Since none of these qualities can possibly be applied to the concept we call "self," we exist in a kind of nervous worry about who and what we are....or even IF we are. 

Consider the evidence.  In almost every circumstance, who we are changes moment to moment. One moment I'm a husband, the next a father, now a friend, later a son to an aging father. A supervisor, an underling; an intellectual, a screaming sports fan. Even in the absence of other people and changing circumstances, the self I identify in my thoughts changes every few seconds. 
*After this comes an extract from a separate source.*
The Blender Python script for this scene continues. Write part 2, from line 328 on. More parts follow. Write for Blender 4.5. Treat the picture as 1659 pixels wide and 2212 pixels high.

 Our emotional view of the world, which may define us more than almost anything else, is the most shifting experience of all. Blissfully content one moment, irritated the next. Happy as a clam today; on the wrong side of the bed tomorrow. Full of wisdom and common sense....30 seconds later forgetting where I put my eyeglasses.

25 years old one minute, a second later, I'm 53 years and counting.

The reality truly is that there is a new reality with every passing moment, and that nothing whatsoever is real in the sense of being concrete and stable. In the very moment that some phenomenon occurs, it is already vanishing. No wonder we're all a bit anguished about our place in the cosmos. 

That's the real nature of things: flux, change, impermanence.  Unhappiness, it seems to me, arises because we don't like the real nature of things, and we're constantly fighting against it. It's not much more complicated than that.